Payment schedule (when payments are due, how much payments are, when final payment is due, what happens if payments are not received, forms of payment accepted)

Refund policy (The closer to the wedding the less the bride gets back; retainer is non-refundable)

Delivery/Setup policy (your delivery area, fees involved

Cancellation policy (for entire wedding as well as individual aspects of services, i.e., centerpieces, sheet cake, mailing services for invitations, etc.  Include if there is a refund for items cancelled or if you charge a fee for cancelling the entire wedding order)

Changing the order policy (if and how you accept changes, up to what date)

Additions policy (if and how you accept additions to the order, up to what date)

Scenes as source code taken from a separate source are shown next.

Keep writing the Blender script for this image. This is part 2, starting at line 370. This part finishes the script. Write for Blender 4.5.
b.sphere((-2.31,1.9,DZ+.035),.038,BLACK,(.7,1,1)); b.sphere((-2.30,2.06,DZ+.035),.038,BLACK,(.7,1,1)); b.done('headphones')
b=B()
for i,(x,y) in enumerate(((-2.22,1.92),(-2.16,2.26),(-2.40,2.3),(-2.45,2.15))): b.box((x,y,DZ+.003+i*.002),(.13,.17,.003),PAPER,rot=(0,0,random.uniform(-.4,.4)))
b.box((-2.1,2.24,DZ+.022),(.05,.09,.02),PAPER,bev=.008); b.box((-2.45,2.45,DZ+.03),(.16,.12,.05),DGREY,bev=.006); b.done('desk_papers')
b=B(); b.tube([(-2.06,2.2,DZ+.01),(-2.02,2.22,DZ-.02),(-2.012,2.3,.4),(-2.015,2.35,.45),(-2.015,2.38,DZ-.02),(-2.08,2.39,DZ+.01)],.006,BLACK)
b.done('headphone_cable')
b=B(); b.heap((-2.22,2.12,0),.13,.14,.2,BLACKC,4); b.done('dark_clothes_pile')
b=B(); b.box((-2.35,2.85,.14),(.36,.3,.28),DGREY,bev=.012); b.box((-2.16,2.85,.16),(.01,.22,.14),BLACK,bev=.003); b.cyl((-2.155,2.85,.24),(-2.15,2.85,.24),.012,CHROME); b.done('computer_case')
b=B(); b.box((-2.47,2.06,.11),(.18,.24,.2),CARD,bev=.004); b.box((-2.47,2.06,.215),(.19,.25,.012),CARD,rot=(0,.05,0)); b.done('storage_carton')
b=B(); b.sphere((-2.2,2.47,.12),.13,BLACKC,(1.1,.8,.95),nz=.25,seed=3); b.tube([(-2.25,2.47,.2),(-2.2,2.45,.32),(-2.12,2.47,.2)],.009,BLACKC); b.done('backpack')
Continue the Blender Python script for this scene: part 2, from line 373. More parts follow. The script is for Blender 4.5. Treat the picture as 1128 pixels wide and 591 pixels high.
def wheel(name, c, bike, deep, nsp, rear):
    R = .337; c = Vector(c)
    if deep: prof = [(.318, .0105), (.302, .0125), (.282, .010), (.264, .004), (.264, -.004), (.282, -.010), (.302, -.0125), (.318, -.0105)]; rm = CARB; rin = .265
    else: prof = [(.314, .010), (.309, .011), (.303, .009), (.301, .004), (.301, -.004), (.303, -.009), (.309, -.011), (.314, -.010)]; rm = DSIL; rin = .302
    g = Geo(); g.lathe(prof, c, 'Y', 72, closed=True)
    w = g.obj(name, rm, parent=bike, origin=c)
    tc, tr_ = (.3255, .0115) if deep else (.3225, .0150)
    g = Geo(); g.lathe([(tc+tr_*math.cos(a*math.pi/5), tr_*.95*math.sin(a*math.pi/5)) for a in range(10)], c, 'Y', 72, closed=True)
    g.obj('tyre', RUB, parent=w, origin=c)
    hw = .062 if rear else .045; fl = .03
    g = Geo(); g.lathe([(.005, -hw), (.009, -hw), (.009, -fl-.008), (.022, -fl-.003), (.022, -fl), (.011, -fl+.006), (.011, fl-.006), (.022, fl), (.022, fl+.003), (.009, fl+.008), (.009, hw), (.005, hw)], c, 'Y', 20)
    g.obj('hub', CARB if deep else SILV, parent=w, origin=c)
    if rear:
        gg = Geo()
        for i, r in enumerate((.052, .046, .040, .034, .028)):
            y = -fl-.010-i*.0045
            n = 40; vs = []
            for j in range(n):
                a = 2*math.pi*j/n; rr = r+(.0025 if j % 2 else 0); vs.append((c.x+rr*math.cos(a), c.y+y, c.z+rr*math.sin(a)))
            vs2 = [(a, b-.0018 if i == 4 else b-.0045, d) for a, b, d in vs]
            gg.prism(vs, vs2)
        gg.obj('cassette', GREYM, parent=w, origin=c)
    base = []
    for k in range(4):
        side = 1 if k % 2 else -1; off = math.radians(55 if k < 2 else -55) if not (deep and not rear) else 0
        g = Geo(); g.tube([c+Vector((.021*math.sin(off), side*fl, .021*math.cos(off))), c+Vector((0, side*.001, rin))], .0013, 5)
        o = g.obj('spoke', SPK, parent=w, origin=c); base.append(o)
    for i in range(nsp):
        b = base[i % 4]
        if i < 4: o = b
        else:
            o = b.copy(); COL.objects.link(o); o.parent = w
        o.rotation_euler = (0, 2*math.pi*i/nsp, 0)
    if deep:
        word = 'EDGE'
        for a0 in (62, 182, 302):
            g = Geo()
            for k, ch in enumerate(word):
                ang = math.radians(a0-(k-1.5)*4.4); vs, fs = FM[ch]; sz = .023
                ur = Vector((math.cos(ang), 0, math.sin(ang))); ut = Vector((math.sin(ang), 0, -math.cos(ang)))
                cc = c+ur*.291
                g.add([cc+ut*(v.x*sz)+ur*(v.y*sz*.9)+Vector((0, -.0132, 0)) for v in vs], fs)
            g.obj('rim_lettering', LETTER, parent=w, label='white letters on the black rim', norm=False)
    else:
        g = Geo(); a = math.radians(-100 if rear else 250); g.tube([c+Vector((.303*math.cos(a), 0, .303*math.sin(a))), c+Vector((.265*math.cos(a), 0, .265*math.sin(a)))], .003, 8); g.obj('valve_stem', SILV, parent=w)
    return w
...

Substitutions policy (Legal paragraph entitling you to make substitutions in the best interest of the client should something not be available)

Samples policy (if you provide samples detail costs, when they get to see them, etc)

Rental policy (if you rent items, be sure to list what they are, retail value the client will be charged if not returned or broken, if the client is to return or if your company will pick up, etc)

Legal policies pertaining to your services (florists should include statements explaining the flowers are fresh, perishable product and will die; the company is not responsible for ingestion of flowers; bakers should have a allergy statement; Photographers should have a weather policy statement; etc)

The agreement should also include record of how much was paid, payment method, a place for the client to sign statting that he/she has read the agreement and agree to it’s contents.  The company representative needs to sign and both parties need to date as well.

The company needs to retain the original signed copy; the client can also have an original or a copy of the signed document.

Store your copy in a safe place (better yet, scan it and store on a cloud in a folder for the bride.  You can keep other things, such as her proposal, pictures, etc in the folder, too!